Tom Waits – Bone Machine

Negli anni Novanta la produzione di Tom Waits si fa parchissima; appena tre album in studio, uno dei quali (“The Black Rider” del 1993) raccoglie canzoni scritte per uno spettacolo teatrale. Scelta saggia, tuttavia. Invece di inondare il mercato discografico con uscite inutili, Waits centellina e sforna almeno due capolavori.
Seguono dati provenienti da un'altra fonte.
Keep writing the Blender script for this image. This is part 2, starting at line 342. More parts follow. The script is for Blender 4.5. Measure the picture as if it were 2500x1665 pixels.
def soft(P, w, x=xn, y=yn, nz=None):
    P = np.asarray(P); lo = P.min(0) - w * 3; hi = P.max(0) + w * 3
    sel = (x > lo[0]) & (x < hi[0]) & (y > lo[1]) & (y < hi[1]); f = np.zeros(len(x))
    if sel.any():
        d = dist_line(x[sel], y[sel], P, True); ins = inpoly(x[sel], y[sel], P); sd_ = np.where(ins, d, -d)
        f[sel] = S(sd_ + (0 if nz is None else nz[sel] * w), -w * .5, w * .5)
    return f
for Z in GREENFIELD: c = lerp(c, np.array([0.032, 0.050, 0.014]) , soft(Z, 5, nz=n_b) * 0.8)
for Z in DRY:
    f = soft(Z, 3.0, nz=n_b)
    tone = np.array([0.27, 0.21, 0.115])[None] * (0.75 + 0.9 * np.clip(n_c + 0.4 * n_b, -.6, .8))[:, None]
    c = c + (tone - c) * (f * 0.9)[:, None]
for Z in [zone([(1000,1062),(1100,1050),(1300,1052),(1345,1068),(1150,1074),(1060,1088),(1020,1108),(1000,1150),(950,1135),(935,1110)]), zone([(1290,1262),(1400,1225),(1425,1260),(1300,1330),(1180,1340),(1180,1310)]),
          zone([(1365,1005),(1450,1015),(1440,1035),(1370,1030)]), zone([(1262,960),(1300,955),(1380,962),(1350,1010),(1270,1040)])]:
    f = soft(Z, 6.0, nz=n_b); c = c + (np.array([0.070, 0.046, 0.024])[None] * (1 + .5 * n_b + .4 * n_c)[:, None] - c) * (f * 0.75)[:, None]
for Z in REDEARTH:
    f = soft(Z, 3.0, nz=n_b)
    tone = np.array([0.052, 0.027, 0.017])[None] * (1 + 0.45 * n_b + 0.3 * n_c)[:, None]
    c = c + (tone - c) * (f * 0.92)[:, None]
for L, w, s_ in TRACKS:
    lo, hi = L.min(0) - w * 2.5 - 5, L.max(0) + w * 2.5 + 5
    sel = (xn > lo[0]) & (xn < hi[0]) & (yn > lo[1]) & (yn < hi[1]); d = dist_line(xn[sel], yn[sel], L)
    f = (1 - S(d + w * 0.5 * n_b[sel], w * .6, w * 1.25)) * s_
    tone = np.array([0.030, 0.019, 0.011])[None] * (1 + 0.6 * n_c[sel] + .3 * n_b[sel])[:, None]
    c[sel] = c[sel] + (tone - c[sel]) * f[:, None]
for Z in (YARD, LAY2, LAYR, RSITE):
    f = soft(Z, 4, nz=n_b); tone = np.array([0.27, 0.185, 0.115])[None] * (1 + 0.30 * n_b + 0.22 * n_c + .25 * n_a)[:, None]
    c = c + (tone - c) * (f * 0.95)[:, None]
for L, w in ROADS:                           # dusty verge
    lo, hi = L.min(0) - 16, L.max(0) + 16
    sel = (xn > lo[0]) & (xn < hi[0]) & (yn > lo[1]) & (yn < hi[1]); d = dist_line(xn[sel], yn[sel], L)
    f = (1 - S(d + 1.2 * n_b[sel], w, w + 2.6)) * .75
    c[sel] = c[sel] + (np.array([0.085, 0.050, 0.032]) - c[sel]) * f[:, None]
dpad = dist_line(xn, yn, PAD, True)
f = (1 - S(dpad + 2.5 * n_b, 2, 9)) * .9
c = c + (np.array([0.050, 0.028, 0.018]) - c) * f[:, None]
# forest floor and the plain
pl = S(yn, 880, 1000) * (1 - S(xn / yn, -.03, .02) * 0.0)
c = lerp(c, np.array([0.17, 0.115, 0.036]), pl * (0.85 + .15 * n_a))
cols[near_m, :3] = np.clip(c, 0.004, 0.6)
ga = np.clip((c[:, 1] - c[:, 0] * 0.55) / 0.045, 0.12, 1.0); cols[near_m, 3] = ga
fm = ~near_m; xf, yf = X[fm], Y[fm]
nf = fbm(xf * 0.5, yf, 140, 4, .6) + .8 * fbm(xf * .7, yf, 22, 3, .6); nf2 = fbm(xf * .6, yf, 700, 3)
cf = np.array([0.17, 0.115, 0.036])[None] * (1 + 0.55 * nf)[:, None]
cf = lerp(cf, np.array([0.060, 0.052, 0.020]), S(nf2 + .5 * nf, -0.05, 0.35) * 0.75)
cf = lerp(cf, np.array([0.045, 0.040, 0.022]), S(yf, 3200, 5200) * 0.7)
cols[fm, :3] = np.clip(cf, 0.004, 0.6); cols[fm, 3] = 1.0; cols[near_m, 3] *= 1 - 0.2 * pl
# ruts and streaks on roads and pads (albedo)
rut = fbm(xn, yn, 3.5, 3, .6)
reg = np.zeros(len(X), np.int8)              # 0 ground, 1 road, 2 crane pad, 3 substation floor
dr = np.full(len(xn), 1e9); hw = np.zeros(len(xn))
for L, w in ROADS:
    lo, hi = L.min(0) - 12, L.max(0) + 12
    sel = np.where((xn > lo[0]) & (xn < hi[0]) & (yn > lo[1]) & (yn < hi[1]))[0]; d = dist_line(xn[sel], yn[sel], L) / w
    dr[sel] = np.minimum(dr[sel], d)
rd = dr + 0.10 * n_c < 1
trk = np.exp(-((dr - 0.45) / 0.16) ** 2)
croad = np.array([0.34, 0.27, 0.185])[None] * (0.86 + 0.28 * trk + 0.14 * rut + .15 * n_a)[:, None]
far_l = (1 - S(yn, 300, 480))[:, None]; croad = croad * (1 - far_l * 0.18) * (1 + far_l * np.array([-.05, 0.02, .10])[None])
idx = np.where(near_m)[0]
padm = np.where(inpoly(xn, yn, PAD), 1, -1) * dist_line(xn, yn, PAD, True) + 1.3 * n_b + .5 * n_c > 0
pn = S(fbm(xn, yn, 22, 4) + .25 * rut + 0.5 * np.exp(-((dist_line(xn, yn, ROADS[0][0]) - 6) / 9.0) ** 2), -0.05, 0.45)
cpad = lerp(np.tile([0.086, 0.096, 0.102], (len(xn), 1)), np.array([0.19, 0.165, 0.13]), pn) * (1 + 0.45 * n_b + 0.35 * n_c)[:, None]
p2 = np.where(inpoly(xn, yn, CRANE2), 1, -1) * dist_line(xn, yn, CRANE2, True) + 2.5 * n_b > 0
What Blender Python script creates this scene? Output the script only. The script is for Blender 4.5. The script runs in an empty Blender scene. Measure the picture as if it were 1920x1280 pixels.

Uno di questi è “Bone Machine“, caliginoso nella sua sotterranea formula di blues rock dissonanti e disossati (“Such A Scream”, “All Stripped Down”), gospel Beefheart-iani (“Jesus Gonna Be Here”), espressionismo circense (“In The Colosseum”), ballad stralunate (“Dirt In The Ground”) e altre più classicamente romantiche (“Who Are You”), inquietanti squarci percussivi (“Earth Died Screaming”), inni folk – punk a bassa fedeltà (“I Don’t Wanna Grow Up”) e rock & roll selvaggi ed epidermici (“Goin’ Out West”). Tom si giova anche della collaborazione della moglie Kathleen Brennan per alcuni testi, fra i migliori mai scritti dai due. Voce sempre più cavernosa, timbri strumentali paradossali, strutture traballanti come un ponte tibetano eppure perfettamente in grado di reggersi nel vuoto: tutto questo è “Bone Machine”, altro manufatto imperdibile di un mostro del cantautorato americano.